The turn of events comes days after he was spotted by British newspaper Telegraph walking the streets of London in a Rs 9 Lakh ostrich-leather jacket. Nirav was presented before the court at 11.30 am London time on Wednesday. His counsel, George Hepburne-Scott, told the court the case was politically motivated and the condition of Indian jails was dismal — arguments rejected by the court.

District Judge Marie Mallon, presiding over the hearing, said that she was not inclined to accept Modi's bail plea due the "high value amount" attached to the allegations against him and that he would have "every incentive" to evade surrendering before the court.

There are substantial grounds to believe that you would fail to surrender before the court if bail were to be granted," the judge noted.

India, which is being represented by Jonathan Swain from the Crown Prosecution Service (CPS), had approached Interpol regarding Modi in July 2018 and a red-corner notice was issued against him.

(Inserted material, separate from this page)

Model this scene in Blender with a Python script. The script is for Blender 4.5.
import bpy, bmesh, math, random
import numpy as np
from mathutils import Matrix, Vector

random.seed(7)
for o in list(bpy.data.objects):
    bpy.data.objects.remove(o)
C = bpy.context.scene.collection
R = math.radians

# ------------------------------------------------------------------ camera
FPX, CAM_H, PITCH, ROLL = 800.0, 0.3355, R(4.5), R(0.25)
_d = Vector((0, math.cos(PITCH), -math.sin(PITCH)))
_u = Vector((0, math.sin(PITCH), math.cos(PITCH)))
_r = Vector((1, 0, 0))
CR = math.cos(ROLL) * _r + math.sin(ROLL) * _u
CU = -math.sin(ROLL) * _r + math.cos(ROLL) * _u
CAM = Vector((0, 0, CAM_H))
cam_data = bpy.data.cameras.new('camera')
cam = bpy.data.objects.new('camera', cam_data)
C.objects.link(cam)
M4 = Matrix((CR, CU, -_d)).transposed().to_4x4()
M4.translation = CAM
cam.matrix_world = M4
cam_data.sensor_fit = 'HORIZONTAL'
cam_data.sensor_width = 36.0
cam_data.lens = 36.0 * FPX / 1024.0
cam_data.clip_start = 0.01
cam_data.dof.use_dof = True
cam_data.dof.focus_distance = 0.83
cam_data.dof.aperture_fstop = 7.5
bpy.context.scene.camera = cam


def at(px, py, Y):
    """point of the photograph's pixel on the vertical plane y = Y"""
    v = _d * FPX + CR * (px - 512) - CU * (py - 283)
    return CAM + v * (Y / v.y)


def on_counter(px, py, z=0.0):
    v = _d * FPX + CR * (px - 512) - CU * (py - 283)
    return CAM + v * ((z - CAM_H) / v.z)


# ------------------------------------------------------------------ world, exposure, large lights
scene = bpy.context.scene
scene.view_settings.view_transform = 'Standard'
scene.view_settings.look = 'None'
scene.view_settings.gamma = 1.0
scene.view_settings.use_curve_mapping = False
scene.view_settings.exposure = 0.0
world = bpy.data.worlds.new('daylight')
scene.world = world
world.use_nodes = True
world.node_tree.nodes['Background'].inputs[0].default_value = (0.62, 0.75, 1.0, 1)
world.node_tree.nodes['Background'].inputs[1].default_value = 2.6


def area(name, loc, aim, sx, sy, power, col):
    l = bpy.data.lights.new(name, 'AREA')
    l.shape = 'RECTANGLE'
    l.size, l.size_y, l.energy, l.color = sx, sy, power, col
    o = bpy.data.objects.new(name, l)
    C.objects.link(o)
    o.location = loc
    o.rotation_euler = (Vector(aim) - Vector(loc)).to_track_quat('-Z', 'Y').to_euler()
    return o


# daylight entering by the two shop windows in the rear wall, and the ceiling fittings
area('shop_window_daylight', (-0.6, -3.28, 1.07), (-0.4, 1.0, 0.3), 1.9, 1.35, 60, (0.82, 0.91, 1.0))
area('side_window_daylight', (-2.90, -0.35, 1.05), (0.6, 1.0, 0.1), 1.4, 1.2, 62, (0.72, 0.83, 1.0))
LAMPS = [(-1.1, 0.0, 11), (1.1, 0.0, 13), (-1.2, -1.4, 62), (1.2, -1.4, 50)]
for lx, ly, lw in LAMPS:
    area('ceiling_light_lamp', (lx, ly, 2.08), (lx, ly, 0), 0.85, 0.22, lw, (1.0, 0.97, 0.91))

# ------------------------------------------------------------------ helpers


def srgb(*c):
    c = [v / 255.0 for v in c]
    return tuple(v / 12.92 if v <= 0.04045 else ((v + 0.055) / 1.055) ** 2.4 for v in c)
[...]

An RCN makes it difficult for the accused to to get bail.

Modi had fled the country in January 2018 when the Punjab National bank PNB first reported the scam. In February, India revoked his passport and last August, New Delhi sent two extradition requests to the UK — one from the CBI, and another from the ED.

Top govt sources told WION that New Delhi has already sent relevant material to the British government concerning his extradition, and it was up to the Westminster Court to decide if the extradition demand was genuine. At a later stage, a CBI representative might go to London, the source said.

Earlier this month, the UK Central Authority of Home Office had sent India's extradition request to the Westminster Magistrate Court District Judge for further proceedings.

Through fraudulent issuance of letters of undertaking and foreign letters of credit for payments of import bills, Modi and his uncle Mehul Choksi duped PNB of Rs 13,000 crore, from February 2011 to May 2017.

While Modi scampered away to the UK, Choksi scurried off to a Caribbean country, Antigua and Barbuda, and acquired its citizenship.